When reviewing a sufficiency of the evidence claim, the evidence, and any applicable inferences that may be reasonably drawn from it, are viewed in the light most favorable to the State. It is the jury’s responsibility to resolve conflicts in the testimony, weigh the evidence and draw reasonable inferences from the facts.
Possession of a controlled substance is proved when the evidence establishes that the accused either individually or jointly with another exercised dominion and control over the substance, had knowledge of its presence, and knowledge that the substance was a controlled substance. Direct evidence of the defendant’s actual possession of the substance is not required.

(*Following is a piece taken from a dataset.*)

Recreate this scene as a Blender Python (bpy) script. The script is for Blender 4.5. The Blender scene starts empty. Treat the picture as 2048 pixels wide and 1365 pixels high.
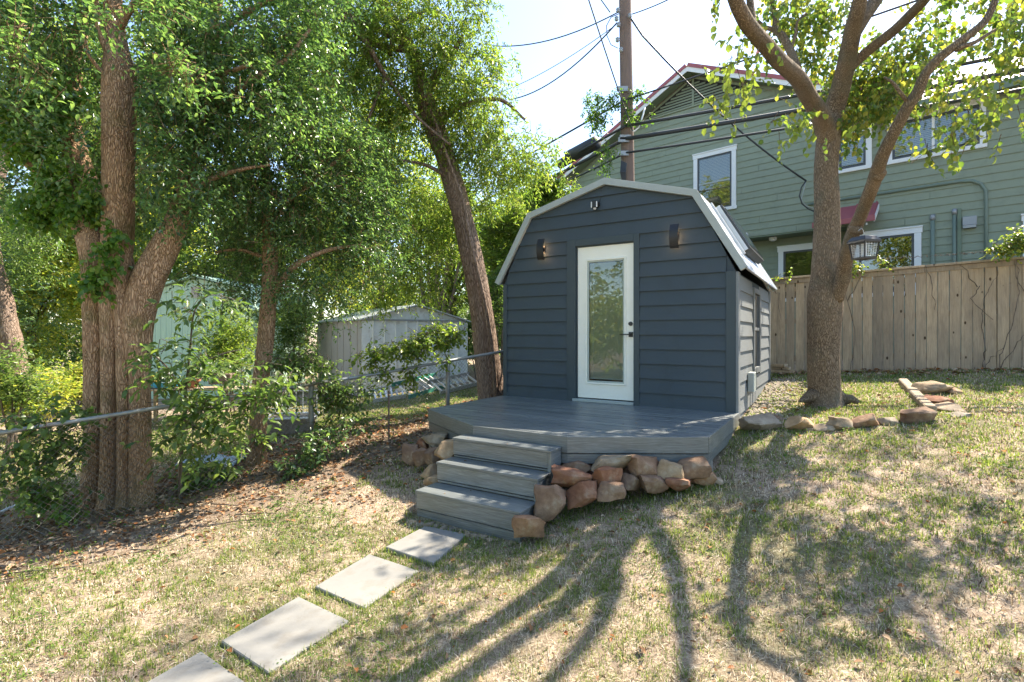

Rather, constructive possession is all that is necessary and such may be proved by circumstantial evidence linking together a series of facts allowing a reasonable inference that the defendant had the requisite knowledge and control of the substance. In the present action, a careful review of the record shows ample evidence from which the jury reasonably could infer that Appellant possessed the methamphetamine. The arresting officer’s testimony reveals that a tin containing two small baggies of methamphetamine and women’s jewelry, as well as forty-seven baggies of the type used to package the drug, were found in the area where Appellant had been situated in a pickup truck. A scale covered with methamphetamine residue was located on top of the passenger rear tire where Appellant had briefly stopped before stepping to the back of the truck. The officer had not observed another person around the rear tire prior to the discovery of the scale. Finally, Appellant had a syringe and $970.00 in cash on her person. The State’s evidence indicates that, at the time of her arrest, Appellant was unemployed and had no known source of income. Additionally, there was evidence that Appellant had exclusive possession of the truck for a period of time immediately preceding the discovery of the methamphetamine and other drug items. From the evidence presented, a reasonable inference can be drawn that Appellant knew what was in the tin and had exerted control over it. A reasonable inference can also be drawn that Appellant exercised dominion and control over the scale, knew that the residue on the scale was methamphetamine and that she placed it on the truck’s tire to avoid its detection. Additionally, a reasonable inference can be made from the quantity of methamphetamine, the scale, the baggies and the amount of cash Appellant was carrying that she possessed the methamphetamine with the intent to deliver it to others. Viewing the evidence in the light most favorable to the State and giving it all reasonable inferences, evidence is sufficient to sustain Appellant’s convictions.

Affirmed.

J. Golden delivered the opinion for the court.